Então ele deu um tempo. O
que estaria preparando, eu pensava? Meu palpite de que preparava um cinema mais adulto e ambicioso foi frustrado quando apareceu Kill Bill. Como a minha
fase de ninjas já tinha passado, recebi o filme com alguma frieza, apesar dos méritos
de sempre: roteiro, tiradas, referências, direção de atores etc.
Quando surgiu “Bastardos
Inglórios”, sorri para Tarantino. Me lembro da frase final do personagem de
Brad Pitt: “Acho que esta é a minha obra-prima”. O uso que Tarantino fazia da
história, numa leitura original e vingadora, causava surpresa mais uma vez. E
ainda havia um filme anterior, “À Prova de Morte”, lançado por aqui assim que “Bastardos”
arrebatou o segundo Oscar de roteiro para o autor (o primeiro foi por “Pulp
Fiction”). O filme era muito bom, despretensioso e divertido.
O que viria depois? Em “Django
Livre”, um ex-escravo faz justiça contra os brancos exploradores numa releitura dos faroestes. Pouco antes de ser lançado, o filme já causava polêmica. O diretor Spike
Lee, também ele polêmico, disse que não o veria porque a obra desrespeitava a
história de seu povo. Logo vieram os defensores de Tarantino. Para eles, a abordagem,
assim como em “Bastardos”, é livre, uma leitura artística e descontraída da
história. E os críticos do “politicamente correto” correm para criticar os
críticos “óbvios” como Spike Lee, afinal, “Django” é apenas um filme.
Assisti “Django” no último fim de semana e senti exatamente o contrário. O filme é
politicamente correto, como era “Bastardos”. Em ambos os injustiçados vão à
forra e promovem uma matança. E é só isso. Depois de "Kill Bill" e dos "Inglórios", a repetição é cansativa. Apesar daquelas características autorais já citadas, o
roteiro já não surpreendente tanto e os diálogos são meio frouxos, mesmo com algumas
cenas engraçadas. Quanto à abordagem da história, quase posso dar razão a Lee.

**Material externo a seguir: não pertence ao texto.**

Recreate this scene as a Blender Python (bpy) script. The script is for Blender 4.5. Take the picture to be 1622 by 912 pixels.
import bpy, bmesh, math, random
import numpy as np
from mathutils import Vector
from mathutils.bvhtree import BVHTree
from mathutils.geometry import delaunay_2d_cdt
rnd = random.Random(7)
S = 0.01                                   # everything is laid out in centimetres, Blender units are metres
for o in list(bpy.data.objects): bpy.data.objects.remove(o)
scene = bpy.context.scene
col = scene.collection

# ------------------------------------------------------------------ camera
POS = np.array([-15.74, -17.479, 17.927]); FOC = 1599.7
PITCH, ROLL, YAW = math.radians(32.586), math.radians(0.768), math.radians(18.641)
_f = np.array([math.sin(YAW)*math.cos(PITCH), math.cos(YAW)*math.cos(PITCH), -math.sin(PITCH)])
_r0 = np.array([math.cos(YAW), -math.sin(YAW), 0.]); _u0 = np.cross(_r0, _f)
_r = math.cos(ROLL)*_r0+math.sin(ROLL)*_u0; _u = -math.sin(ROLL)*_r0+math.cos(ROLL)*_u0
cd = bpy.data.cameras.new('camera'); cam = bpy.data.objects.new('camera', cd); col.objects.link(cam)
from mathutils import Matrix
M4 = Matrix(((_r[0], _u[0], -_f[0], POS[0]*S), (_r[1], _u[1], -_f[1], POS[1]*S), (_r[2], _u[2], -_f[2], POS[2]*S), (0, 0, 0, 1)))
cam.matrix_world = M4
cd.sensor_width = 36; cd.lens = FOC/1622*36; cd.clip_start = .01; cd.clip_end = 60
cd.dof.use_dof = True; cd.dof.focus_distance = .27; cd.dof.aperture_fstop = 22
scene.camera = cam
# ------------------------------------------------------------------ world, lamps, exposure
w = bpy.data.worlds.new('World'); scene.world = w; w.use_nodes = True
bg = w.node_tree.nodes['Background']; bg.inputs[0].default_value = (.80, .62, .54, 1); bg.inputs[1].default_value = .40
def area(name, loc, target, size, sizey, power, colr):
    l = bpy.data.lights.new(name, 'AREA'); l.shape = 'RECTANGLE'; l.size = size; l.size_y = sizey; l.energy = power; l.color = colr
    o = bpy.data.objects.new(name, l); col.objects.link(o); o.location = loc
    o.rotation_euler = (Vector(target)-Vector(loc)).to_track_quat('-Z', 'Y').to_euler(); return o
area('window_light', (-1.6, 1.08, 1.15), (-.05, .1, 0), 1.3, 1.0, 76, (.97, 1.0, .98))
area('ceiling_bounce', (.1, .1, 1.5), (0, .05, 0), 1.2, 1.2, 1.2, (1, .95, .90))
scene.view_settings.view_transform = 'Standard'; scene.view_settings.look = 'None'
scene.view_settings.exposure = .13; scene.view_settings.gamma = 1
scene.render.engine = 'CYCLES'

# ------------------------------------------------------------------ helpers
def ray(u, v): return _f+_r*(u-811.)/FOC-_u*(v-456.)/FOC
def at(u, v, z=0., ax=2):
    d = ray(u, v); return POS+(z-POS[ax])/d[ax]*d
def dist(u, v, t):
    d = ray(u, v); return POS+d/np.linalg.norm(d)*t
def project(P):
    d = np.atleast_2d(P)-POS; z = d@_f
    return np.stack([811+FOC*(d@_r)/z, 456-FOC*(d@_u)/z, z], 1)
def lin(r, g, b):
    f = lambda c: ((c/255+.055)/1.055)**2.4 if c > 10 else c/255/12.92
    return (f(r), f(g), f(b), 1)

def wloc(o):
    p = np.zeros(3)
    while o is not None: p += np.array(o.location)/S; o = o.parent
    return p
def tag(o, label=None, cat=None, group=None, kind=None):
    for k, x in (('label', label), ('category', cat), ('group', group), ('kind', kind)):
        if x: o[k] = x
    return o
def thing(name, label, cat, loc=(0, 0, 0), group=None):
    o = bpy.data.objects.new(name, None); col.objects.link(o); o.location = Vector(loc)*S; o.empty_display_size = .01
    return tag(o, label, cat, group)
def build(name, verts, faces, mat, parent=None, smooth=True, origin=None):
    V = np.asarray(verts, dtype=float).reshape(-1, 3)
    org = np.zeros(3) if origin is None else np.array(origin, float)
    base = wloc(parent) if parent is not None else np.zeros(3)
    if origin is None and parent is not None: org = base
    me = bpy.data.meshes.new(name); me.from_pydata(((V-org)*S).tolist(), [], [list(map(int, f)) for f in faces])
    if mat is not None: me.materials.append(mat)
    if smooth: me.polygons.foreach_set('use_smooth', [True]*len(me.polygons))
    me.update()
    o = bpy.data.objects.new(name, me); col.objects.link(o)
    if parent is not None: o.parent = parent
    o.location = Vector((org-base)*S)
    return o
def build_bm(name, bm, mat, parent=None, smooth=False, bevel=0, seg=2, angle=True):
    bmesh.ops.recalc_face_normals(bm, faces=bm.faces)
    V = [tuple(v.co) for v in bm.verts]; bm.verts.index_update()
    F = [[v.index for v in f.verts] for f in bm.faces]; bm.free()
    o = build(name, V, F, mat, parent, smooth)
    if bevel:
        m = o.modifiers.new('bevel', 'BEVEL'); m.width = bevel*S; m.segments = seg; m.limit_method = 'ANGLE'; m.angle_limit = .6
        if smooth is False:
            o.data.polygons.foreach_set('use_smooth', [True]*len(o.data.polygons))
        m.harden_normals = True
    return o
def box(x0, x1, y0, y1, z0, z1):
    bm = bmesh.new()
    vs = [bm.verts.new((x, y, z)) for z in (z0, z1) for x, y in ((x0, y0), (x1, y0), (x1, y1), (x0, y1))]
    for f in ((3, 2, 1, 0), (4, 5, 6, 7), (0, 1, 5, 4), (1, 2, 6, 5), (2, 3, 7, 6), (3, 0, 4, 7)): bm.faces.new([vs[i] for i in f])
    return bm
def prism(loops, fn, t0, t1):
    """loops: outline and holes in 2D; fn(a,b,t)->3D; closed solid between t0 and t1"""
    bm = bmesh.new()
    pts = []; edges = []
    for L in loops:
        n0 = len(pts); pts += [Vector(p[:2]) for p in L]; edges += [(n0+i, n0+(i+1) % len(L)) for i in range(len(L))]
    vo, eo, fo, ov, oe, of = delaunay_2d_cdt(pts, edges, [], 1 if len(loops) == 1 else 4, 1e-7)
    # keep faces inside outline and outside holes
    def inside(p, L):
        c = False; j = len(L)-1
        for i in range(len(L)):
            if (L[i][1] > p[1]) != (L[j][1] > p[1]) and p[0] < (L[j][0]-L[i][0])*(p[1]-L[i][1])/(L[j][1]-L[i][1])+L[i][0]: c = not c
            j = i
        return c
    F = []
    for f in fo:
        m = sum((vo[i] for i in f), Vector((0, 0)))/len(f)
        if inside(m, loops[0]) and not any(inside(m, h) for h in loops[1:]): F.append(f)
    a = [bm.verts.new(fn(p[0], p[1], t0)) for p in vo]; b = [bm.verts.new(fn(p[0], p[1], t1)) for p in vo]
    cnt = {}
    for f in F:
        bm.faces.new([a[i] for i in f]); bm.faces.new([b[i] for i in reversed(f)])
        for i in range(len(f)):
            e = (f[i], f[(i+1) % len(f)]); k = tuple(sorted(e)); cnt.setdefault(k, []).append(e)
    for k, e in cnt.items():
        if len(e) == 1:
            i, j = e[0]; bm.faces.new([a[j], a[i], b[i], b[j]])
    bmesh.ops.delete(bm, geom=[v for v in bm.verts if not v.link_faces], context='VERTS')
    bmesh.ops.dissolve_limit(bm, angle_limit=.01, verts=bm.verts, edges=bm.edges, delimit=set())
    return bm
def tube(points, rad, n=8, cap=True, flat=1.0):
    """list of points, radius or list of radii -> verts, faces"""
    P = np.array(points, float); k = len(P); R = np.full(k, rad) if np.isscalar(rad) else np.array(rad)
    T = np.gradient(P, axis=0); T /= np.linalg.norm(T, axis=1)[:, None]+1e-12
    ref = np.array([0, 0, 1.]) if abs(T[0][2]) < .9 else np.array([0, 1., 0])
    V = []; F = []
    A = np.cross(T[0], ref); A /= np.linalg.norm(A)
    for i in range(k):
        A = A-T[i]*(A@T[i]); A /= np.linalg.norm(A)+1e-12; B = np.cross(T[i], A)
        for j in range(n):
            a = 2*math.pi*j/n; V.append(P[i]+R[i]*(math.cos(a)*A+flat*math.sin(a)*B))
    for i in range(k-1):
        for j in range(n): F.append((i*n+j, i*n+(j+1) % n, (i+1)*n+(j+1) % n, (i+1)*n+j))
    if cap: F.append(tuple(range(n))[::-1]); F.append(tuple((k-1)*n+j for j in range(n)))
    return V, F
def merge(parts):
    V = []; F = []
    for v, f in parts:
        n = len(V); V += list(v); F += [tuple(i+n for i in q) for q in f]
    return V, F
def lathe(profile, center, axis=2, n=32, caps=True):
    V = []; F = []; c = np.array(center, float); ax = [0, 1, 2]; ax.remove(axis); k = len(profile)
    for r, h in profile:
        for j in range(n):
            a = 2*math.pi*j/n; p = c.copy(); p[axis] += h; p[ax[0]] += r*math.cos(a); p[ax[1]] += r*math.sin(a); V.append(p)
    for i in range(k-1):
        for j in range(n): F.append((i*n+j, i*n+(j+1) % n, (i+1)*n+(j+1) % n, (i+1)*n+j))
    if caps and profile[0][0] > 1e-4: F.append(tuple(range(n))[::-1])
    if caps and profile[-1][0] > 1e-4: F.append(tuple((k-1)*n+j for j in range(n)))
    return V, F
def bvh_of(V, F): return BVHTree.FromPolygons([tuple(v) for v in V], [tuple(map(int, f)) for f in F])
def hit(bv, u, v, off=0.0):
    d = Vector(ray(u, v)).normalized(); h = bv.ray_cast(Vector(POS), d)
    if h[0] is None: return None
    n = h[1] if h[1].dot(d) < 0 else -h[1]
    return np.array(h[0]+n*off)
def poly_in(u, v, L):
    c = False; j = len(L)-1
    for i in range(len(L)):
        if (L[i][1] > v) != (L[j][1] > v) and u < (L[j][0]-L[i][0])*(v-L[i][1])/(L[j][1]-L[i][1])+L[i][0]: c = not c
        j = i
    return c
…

Para os que veem patrulha na postura do cineasta negro, imagine se Tarantino,
que diz que ninguém tem poder de parar o seu trabalho, resolvesse ser, de
fato, politicamente incorreto e fizesse piada com um grupo de nazistas que
escalpa judeus durante a Segunda Guerra ou com um senhor de escravos que,
depois de explodir uma senzala com dinamite, triunfasse colocando óculos
escuros e cavalgasse com a namorada branca em direção ao horizonte. Seriam apenas filmes sem implicações morais?
O politicamente correto de
Tarantino expõe seu vazio. A violência gratuita de seus filmes, alvo de crítica
de cineastas mais consistentes como Michael Haneke (que briga com ele pelo Oscar de roteiro este ano), comprova a estagnação de
sua fórmula. Em uma entrevista publicada na Folha há algumas semanas, Tarantino
falava que um cineasta deve arriscar e não ter medo do fracasso. Como devem ser
os verdadeiros artistas. O problema é que seu próximo filme anunciado é a parte
3 de Kill Bill...
Espero um dia voltar a
ser surpreendido por Tarantino, mas o drama é que não tenho mais dezesseis anos
como em 1994. Como devo me mudar nos próximos dias, vou aproveitar para tirar o
quadro da parede. Apesar do olhar dominador da Uma Thurman.